Project Management - Budget Planning - IllustrationIf you’re looking for an email provider, scheduling software, a virtual shopping assistant, video streaming service, or a news source, there’s a Google product for you. But if you own a business, you might have noticed that Google has some very real limitations.

The simple search provider is engine of choice for about 80 percent of the 3.2 billion online users worldwide and now possesses 75 percent of the search market in the U.S. alone, and so much has been written about what Google can do that many people don’t realize what the tech giant can’t do. Here are three areas that highlight Google’s shortcomings and the innovative ways to avoid being limited by them:

1. Secure File Sharing
While Google Drive, Google Docs, and Gmail can let you share files between two users over an internet connection, they don’t offer the protection that businesses need to survive in an increasingly dangerous cyber world.

Google’s two-factor authentication isn’t enough to defend against the type of data breach that can cost millions of dollars per incident. And while the authentication process can protect against hackers trying to log into your account, what happens if one of your employees leaves his or her smartphone behind somewhere? Every single kilobyte in that account is compromised.

If you want to create an environment where collaboration among your employees and customers is both easy and as secure as possible, consider file transfer protocol as an alternative. First of all, while Gmail has a 25MB limit for attachments, FTP has no such limitation. But more important, providers like Hosted FTP and FTP Today have state-of-the-art security such as at-rest and in-transit encryption. Data is protected while it’s both uploaded and downloaded and while it’s at rest on a server or hard drive.

2. Business Social Networking
Social networking is one of the most powerful tools that marketers can use to connect with a massive audience in a meaningful and organic way. More than 800 Fortune 500 companies engage their customers through social networking, and 38 percent of these organizations spend more than 20 percent of their total annual advertising budgets on social media.

Google’s social networking platform, Google+, is not much help in this arena. While 2.2 billion people have Google+ profiles, this is mainly because the profiles automatically come with every Google account. A mere 0.3 percent of profiles posted any type of public content throughout all of 2015.

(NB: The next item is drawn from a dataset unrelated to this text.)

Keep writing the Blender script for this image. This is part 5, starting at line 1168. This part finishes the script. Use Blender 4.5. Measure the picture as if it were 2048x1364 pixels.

If you really want to be innovative in how you connect with your audience via social media, consider that it’s estimated that Facebook influenced 52 percent of consumer purchases (both online and offline) in 2015. While Google+ users are rarely active, Facebook, Instagram, and Twitter lead the way in terms of daily use. They’re probably better options for your social media marketing efforts.

3. Online Scheduling
Online scheduling is one of the most important needs of business users. Google Calendar has plenty of good features. It provides integrated, team-focused online calendars, the ability to publish calendars to the Web, easy migration from legacy systems like Exchange or iCal, and the ability to browse and reserve conference rooms.

However, it offers little in the way of true interactivity that goes beyond just a few common scheduling scenarios. If you want to book an appointment for your customer online and generate an automated confirmation and reminder, Google Calendar will fulfill your needs. If customers want to change their appointment from their mobile devices, Google will come up short.

Consider alternative applications such as Booker, OnSchedule, and the company I represent, AppointmentPlus. Through such systems, businesses can get notifications for many different customer actions, such as booking, changing, or canceling appointments. Business owners can juggle multiple staff calendars from a single point of entry, and customers can pay right when they book their service. Some systems even allow businesses to manage payment, customer retention, ratings, and marketing efforts.

Google can do a lot for you, but that doesn’t mean its products and services are flawless. Luckily, for every gap in Google’s offerings, a number of providers have picked up the slack. These alternatives help business users work smarter — not harder — and make it easier than ever to leverage the power of modern technology to the advantage of businesses both large and small.